*WHAT IS REQUIRED*: Both end lines count: copy exactly from the line that contains "1536 pixels high." to the line that contains "tag(obj('gravel_chips', mb, 'paper_wht', None), 'tiny", and only those lines.

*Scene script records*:
★ ★ ★ ★ ★
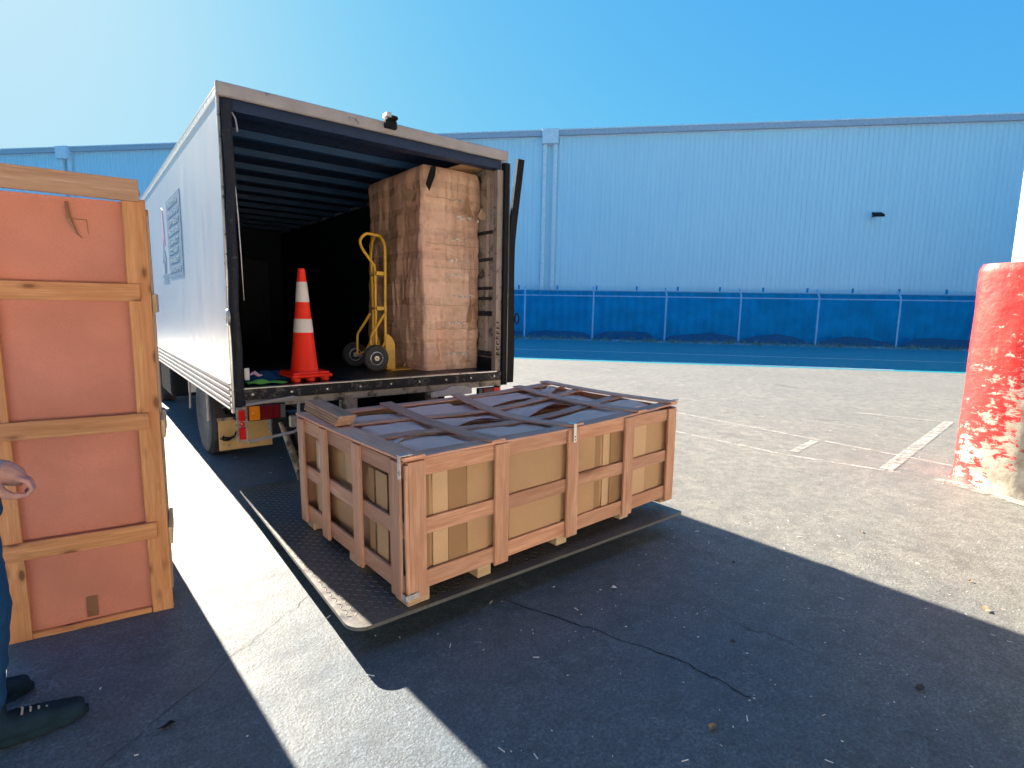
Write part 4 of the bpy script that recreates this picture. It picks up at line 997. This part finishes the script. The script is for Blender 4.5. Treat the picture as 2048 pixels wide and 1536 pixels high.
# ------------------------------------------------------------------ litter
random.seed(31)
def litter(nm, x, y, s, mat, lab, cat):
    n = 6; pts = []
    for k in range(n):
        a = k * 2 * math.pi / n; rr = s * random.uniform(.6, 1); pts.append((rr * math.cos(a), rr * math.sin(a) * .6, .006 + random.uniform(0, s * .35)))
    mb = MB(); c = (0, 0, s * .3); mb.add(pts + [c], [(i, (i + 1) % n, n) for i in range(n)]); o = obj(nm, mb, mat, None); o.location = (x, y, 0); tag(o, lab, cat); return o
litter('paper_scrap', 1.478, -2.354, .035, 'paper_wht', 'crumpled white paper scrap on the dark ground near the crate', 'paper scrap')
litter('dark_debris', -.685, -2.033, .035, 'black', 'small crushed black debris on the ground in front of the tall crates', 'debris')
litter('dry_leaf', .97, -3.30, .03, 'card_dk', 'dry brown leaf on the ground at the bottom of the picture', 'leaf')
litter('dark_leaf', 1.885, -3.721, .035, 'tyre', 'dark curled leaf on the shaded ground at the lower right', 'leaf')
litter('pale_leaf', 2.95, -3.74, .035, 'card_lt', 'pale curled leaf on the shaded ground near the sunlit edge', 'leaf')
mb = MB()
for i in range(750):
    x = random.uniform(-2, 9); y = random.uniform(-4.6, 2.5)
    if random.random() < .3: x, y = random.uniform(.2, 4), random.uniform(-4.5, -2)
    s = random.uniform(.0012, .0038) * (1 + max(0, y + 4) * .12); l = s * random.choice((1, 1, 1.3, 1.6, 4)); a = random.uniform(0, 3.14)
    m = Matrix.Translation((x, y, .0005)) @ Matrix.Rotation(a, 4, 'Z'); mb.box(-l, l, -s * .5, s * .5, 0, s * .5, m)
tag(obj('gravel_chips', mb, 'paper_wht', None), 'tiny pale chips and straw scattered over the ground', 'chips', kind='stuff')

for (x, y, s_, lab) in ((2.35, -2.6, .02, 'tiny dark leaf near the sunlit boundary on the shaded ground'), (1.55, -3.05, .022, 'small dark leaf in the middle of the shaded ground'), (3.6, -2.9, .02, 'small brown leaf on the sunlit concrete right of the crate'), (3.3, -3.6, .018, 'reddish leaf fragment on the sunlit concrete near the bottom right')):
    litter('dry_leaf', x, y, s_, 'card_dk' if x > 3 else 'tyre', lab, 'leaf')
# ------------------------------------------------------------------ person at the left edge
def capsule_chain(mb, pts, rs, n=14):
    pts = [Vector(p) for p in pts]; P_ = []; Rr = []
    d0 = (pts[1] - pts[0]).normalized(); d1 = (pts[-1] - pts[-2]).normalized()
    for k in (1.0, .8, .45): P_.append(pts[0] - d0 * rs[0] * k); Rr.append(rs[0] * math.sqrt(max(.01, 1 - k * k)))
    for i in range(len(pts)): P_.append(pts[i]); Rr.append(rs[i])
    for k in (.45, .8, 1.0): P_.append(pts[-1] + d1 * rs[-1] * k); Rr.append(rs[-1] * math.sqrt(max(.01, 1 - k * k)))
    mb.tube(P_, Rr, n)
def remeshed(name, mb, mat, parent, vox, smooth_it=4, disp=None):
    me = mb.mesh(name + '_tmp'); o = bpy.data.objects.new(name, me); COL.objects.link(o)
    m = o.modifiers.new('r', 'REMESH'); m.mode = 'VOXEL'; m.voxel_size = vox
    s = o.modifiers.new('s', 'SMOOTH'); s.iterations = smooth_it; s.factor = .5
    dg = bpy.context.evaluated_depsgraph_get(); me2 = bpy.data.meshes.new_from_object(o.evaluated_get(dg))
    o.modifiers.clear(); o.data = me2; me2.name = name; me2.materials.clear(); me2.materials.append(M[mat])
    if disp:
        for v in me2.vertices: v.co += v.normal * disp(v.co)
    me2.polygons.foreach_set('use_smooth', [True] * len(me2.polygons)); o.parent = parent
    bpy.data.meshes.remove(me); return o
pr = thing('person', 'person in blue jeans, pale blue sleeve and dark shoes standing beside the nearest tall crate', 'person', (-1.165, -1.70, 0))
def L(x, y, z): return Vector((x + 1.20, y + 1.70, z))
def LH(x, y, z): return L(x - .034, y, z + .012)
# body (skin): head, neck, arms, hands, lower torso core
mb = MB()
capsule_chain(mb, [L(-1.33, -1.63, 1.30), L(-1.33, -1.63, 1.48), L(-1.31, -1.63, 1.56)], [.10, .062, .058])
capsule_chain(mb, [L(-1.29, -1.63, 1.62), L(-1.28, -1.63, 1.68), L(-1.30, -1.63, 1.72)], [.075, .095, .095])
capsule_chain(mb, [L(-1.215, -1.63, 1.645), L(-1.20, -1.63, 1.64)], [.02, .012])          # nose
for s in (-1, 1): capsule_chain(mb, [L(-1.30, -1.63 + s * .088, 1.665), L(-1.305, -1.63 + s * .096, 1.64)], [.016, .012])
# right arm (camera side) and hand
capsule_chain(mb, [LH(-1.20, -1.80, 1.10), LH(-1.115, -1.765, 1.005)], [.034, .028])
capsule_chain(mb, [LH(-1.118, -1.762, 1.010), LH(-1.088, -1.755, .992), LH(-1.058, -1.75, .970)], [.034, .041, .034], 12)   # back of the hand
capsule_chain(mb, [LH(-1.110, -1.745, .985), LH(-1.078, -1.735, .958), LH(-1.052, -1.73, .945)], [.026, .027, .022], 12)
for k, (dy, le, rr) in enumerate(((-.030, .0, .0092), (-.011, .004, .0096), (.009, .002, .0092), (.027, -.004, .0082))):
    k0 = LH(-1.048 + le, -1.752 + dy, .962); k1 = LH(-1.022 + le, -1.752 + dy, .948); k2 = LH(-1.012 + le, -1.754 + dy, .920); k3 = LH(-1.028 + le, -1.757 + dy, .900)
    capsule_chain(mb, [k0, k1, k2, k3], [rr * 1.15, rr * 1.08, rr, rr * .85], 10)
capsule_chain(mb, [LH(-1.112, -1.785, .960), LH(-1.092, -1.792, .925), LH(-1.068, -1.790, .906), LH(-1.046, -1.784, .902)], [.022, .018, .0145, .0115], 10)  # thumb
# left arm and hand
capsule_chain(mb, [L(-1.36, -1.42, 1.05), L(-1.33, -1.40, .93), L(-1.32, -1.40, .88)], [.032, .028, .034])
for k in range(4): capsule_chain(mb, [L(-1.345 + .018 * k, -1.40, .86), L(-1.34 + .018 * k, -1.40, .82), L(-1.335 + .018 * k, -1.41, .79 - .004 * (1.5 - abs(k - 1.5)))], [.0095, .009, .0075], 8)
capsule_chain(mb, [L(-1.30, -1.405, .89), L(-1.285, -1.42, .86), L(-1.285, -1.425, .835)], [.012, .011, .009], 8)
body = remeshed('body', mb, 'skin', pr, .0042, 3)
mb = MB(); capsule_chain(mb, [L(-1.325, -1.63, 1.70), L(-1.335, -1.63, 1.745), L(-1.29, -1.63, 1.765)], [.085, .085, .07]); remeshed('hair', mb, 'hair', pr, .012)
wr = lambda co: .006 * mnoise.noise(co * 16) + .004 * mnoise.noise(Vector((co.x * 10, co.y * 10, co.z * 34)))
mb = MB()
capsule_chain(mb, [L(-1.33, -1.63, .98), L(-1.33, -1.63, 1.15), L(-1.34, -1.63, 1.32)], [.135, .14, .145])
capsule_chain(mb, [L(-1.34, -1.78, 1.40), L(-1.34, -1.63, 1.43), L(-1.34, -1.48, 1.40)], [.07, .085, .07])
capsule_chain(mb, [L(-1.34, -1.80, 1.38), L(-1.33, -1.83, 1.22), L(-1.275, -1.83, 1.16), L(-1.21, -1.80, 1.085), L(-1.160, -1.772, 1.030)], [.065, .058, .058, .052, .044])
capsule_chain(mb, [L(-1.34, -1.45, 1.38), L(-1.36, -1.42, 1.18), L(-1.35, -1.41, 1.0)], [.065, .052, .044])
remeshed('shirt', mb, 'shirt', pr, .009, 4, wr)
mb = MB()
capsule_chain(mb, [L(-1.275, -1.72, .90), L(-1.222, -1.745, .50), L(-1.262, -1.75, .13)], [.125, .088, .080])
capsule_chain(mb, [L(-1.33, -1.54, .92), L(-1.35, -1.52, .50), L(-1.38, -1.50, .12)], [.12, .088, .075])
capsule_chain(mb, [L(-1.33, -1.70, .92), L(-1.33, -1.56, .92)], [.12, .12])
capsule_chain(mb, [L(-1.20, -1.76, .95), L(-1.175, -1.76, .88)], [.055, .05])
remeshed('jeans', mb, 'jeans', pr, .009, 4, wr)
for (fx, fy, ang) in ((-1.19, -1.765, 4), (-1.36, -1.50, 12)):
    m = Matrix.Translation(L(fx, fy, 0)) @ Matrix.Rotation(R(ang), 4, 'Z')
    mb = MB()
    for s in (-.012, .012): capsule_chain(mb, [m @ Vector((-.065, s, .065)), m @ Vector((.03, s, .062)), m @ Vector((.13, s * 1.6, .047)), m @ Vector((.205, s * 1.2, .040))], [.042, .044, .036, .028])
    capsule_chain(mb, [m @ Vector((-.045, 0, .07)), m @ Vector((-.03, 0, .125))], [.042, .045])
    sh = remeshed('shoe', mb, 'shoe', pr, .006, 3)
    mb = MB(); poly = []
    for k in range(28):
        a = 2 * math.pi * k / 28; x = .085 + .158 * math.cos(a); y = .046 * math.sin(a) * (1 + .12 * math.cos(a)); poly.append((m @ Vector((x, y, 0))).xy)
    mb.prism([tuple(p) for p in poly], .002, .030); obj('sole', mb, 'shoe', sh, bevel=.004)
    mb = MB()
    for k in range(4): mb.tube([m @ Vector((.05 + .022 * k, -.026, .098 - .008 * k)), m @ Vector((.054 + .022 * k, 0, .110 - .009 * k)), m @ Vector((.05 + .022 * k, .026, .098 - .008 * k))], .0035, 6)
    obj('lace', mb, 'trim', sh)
★ ★ ★ ★ ★
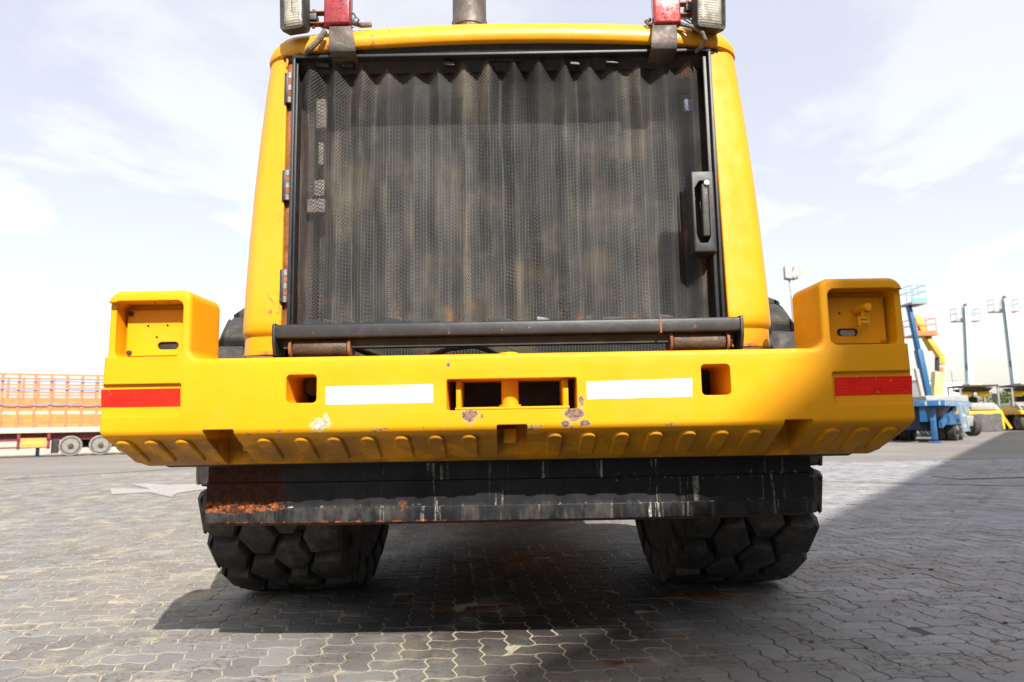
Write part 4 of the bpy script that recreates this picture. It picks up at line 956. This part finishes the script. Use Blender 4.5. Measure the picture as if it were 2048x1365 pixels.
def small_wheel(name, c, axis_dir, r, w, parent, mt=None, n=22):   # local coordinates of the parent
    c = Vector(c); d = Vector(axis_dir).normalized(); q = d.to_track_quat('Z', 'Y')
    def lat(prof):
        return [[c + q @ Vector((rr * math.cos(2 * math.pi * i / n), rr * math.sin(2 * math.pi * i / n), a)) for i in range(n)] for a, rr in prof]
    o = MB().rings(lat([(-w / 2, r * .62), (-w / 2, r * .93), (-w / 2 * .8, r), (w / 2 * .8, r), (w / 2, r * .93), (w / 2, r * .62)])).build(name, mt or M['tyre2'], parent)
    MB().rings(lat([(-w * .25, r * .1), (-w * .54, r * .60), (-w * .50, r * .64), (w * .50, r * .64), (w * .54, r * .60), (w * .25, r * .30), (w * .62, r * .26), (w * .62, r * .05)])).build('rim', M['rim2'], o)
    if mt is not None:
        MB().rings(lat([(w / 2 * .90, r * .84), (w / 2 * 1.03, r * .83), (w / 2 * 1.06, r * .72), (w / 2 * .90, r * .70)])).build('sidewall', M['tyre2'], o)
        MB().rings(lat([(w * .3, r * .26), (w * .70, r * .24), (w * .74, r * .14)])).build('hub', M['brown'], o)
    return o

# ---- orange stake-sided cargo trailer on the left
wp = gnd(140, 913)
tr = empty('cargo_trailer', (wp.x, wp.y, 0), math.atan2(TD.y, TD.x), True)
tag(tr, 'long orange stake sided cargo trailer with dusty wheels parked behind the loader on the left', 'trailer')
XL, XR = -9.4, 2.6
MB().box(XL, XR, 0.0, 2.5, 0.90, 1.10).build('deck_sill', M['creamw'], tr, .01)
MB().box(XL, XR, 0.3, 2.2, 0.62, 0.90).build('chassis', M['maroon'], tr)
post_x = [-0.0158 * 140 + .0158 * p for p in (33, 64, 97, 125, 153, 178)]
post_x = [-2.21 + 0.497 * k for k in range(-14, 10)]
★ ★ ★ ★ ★
*RESPONSE TO THIS EXERCISE*:
Write part 4 of the bpy script that recreates this picture. It picks up at line 997. This part finishes the script. The script is for Blender 4.5. Treat the picture as 2048 pixels wide and 1536 pixels high.
# ------------------------------------------------------------------ litter
random.seed(31)
def litter(nm, x, y, s, mat, lab, cat):
    n = 6; pts = []
    for k in range(n):
        a = k * 2 * math.pi / n; rr = s * random.uniform(.6, 1); pts.append((rr * math.cos(a), rr * math.sin(a) * .6, .006 + random.uniform(0, s * .35)))
    mb = MB(); c = (0, 0, s * .3); mb.add(pts + [c], [(i, (i + 1) % n, n) for i in range(n)]); o = obj(nm, mb, mat, None); o.location = (x, y, 0); tag(o, lab, cat); return o
litter('paper_scrap', 1.478, -2.354, .035, 'paper_wht', 'crumpled white paper scrap on the dark ground near the crate', 'paper scrap')
litter('dark_debris', -.685, -2.033, .035, 'black', 'small crushed black debris on the ground in front of the tall crates', 'debris')
litter('dry_leaf', .97, -3.30, .03, 'card_dk', 'dry brown leaf on the ground at the bottom of the picture', 'leaf')
litter('dark_leaf', 1.885, -3.721, .035, 'tyre', 'dark curled leaf on the shaded ground at the lower right', 'leaf')
litter('pale_leaf', 2.95, -3.74, .035, 'card_lt', 'pale curled leaf on the shaded ground near the sunlit edge', 'leaf')
mb = MB()
for i in range(750):
    x = random.uniform(-2, 9); y = random.uniform(-4.6, 2.5)
    if random.random() < .3: x, y = random.uniform(.2, 4), random.uniform(-4.5, -2)
    s = random.uniform(.0012, .0038) * (1 + max(0, y + 4) * .12); l = s * random.choice((1, 1, 1.3, 1.6, 4)); a = random.uniform(0, 3.14)
    m = Matrix.Translation((x, y, .0005)) @ Matrix.Rotation(a, 4, 'Z'); mb.box(-l, l, -s * .5, s * .5, 0, s * .5, m)
tag(obj('gravel_chips', mb, 'paper_wht', None), 'tiny pale chips and straw scattered over the ground', 'chips', kind='stuff')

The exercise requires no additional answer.